Ed Grant represented a stabilizing presence in the department at a time when the faculty was ‘changing guards’ (from original members to the next generation). I took my written qualifying exams in Ed’s office and used that space to channel his thorough and amusing lecturing style to shape my own essays. In addition to his many books and articles, Ed also created an extremely popular undergraduate class on science and the occult, through which he encouraged Indiana students to think carefully and critically about interpreting ancient and medieval science and not fall into too simplistic presentism. He understood and grappled with what another grad school professor of mine (Tom Gieryn) called the boundary work of science.

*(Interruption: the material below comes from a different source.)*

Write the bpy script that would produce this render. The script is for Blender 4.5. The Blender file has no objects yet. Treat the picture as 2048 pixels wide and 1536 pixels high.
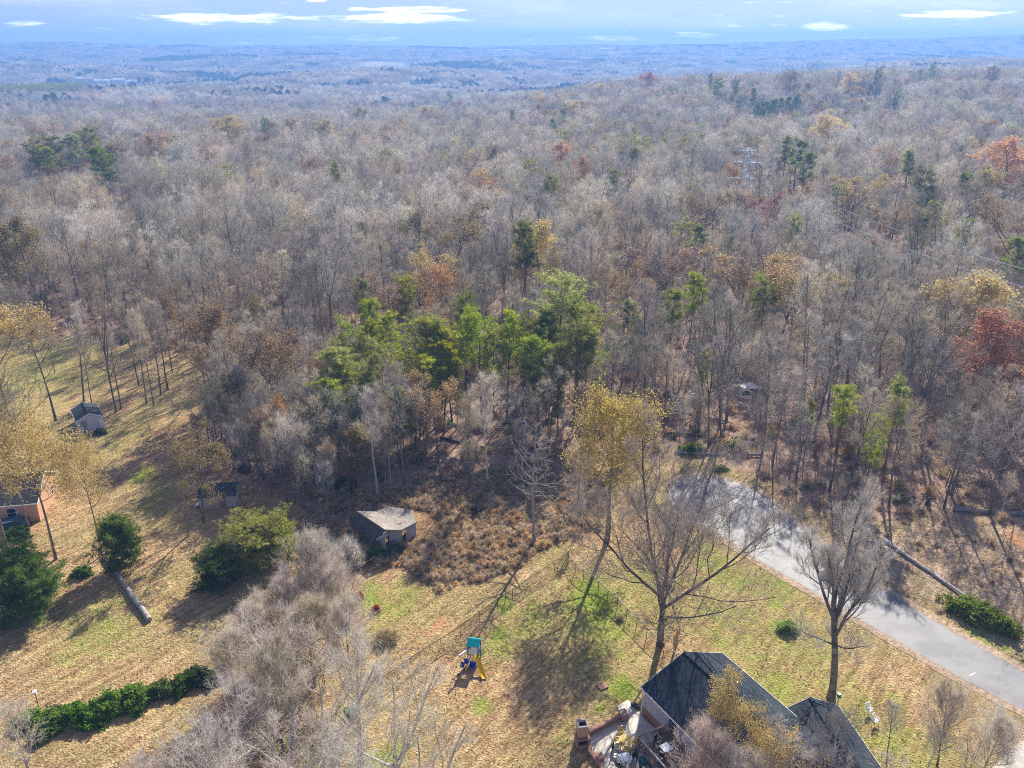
import bpy, math, random
import numpy as np
from mathutils import Vector, Matrix, noise as mnoise
R = math.radians
rng = np.random.default_rng(7)
random.seed(7)
SC = bpy.context.scene
COL = SC.collection

# ------------------------------------------------------------ camera, sky, sun
CAM_H = 55.0
PITCH = 21.801
F = 1700.0                       # focal length in pixels of the 2048 wide photograph
cam = bpy.data.cameras.new('camera'); camo = bpy.data.objects.new('camera', cam); COL.objects.link(camo)
cam.sensor_width = 36; cam.lens = F / 2048 * 36; cam.clip_start = 0.5; cam.clip_end = 30000
camo.location = (0, 0, CAM_H); camo.rotation_euler = (R(90 - PITCH), 0, 0)
SC.camera = camo
SUN_EL, SUN_AZ = 33.0, 18.0      # azimuth from +Y towards +X
wd = bpy.data.worlds.new('World'); SC.world = wd; wd.use_nodes = True
nt = wd.node_tree; nt.nodes.clear()
def wn(t, **k):
    n = nt.nodes.new(t)
    for a, b in k.items(): setattr(n, a, b)
    return n
def wl(a, b): nt.links.new(a, b)
out = wn('ShaderNodeOutputWorld'); bg = wn('ShaderNodeBackground')
sky = wn('ShaderNodeTexSky', sky_type='NISHITA', sun_disc=False, sun_elevation=R(SUN_EL), sun_rotation=R(SUN_AZ),
         altitude=300, air_density=1.0, dust_density=0.1, ozone_density=3.0)
tc = wn('ShaderNodeTexCoord')
lift = wn('ShaderNodeVectorMath', operation='ADD'); lift.inputs[1].default_value = (0, 0, 0.11)
wl(tc.outputs['Generated'], lift.inputs[0]); nrm = wn('ShaderNodeVectorMath', operation='NORMALIZE')
wl(lift.outputs[0], nrm.inputs[0]); wl(nrm.outputs[0], sky.inputs['Vector'])
tint = wn('ShaderNodeMix', data_type='RGBA', blend_type='MULTIPLY'); tint.inputs['Factor'].default_value = 1
tint.inputs[7].default_value = (0.96, 0.75, 0.95, 1); wl(sky.outputs[0], tint.inputs[6])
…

From his retirement onward, Ed Grant visited the HPS department less frequently, but he was still a towering presence, especially at the weekly afternoon colloquia where visiting and in-house scholars gave talks about their research. Ed would typically come a few minutes early to socialize, and then sit close to the front of the seminar table, and listen closely – but sometimes, he would briefly nod off, especially if the speakers became repetitive or talked over their allotted time. When this happened, he would awaken at the audience’s final applause for the presentation – then his was often the first hand in the air to ask a question, the content of which revealed that he had been listening critically and carefully all along. I marveled at this skill, even more so when I learned later that it happened because Ed’s research production relied in part (as has mine) on a persistent insomnia: he unabashedly claimed the quiet of very early morning as his time of academic reflection, solitude, and writing.
I regret that I won’t get to talk to Ed again about other things that our scholarly lives eventually had in common – including a stint as an officer in the History of Science Society. But his collegiality, integrity, and abilities to listen and communicate clearly still strike me as essential qualities of a generous and effective leader -- they, and he, will be missed.